We have believed for a very long time that economies of scale will reduce cost. We buy 1,000 aircraft or 500 aircraft, in the belief that once we have got the industrial process established, we have learning curves and other things that will drive down cost. I do not think it is ever worked quite that way, because in so many cases, the 50th and 500th unit to come off the military production line do not resemble each other the way a Ford or Hyundai or an Apple product are done in a very standardized fashion. The savings from building 500 aircraft or 50 warships are probably not nearly as much as are often advertised, when you look at the actual return costs.

The other problem with having a 500-aircraft buy is if your technology isn't there at the beginning, it's not going to get there at all, so there's a race to get all the technologies into one platform. Every program manager knows this. If instead we went to a paradigm where that number came down dramatically, so instead of saying that we're going to buy 500 aircraft in a series, it might be 20 or 50 and then move on to the next series, the pressure to get the latest technology into that particular series is lessened. There's often an argument, yes, it's true that aircraft are produced in blocks or flights, so you have a block one F-35, a block two model, etc., and there are technology insertion points, but the major parts of the aircraft really don't change. The airframe can't really change that much. The engines can change but not by much. The gross takeoff weight can't change much. For a ship, same thing.

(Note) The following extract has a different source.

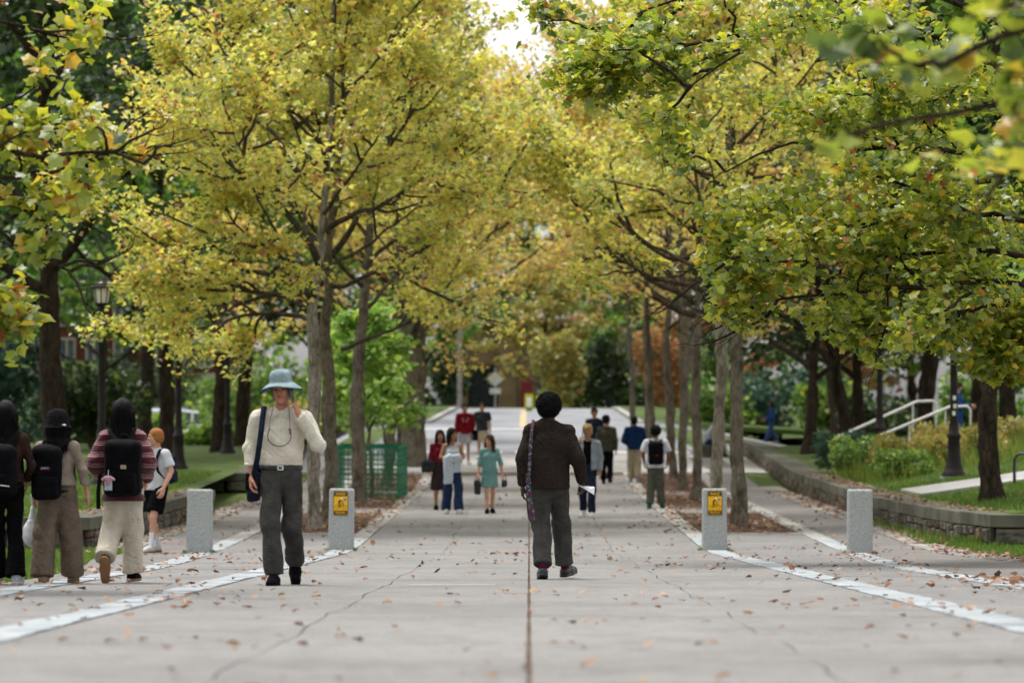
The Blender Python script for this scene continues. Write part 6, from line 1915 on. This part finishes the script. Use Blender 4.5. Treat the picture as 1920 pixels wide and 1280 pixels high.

For these high-value platforms, the technologies are often in the mission systems and the software. The goal should be to make the platforms more flexible to allow “plug and play” over long periods. It probably makes more sense to think not about the flexibility of the individual platform or the individual aircraft, but rather the flexibility of the entire series of platforms. As a new fighting doctrine evolves, a new line of aircraft, ships and other platforms can be developed, if not in real time, certainly in a way that is more adaptable to these evolving technologies and evolving ways of fighting, which would allow technology insertion and doctrinal change to happen more quickly. They would enable it to be tested far more rapidly and would get us to where we want to go in a more efficient manner.

As we are thinking about how we are going offset the near-peer competition, we find ourselves in a situation where our near-peers are quite capable of taking most of the technology that we are developing and, quite frankly in some cases, developing at a faster rate. The same commercially-developed technologies available to the DOD will almost certainly be available to everyone, including our competitors. The real question is, who is going to be able to out-doctrine the other one? Not who is going to be able to out-produce or out-science or out-technology, but who is going to be able to out-doctrine?

This all means we would be looking at a much different paradigm where we are looking at things like balance of power where what we are capable of doing is not terribly dissimilar from what other competitors are able to do, and how we adapt our way of deterring war and conducting war has to outpace that of our potential adversaries. I am suggesting that we leave behind the notion of  trying to project 20 years into the future and develop technology, and instead  figure out what our technologies let us do and adapt our platform buys and ways of way of fighting to that. This process will get us inside our peer competitors' OODA loop — observe, orient, decide, and act — much faster.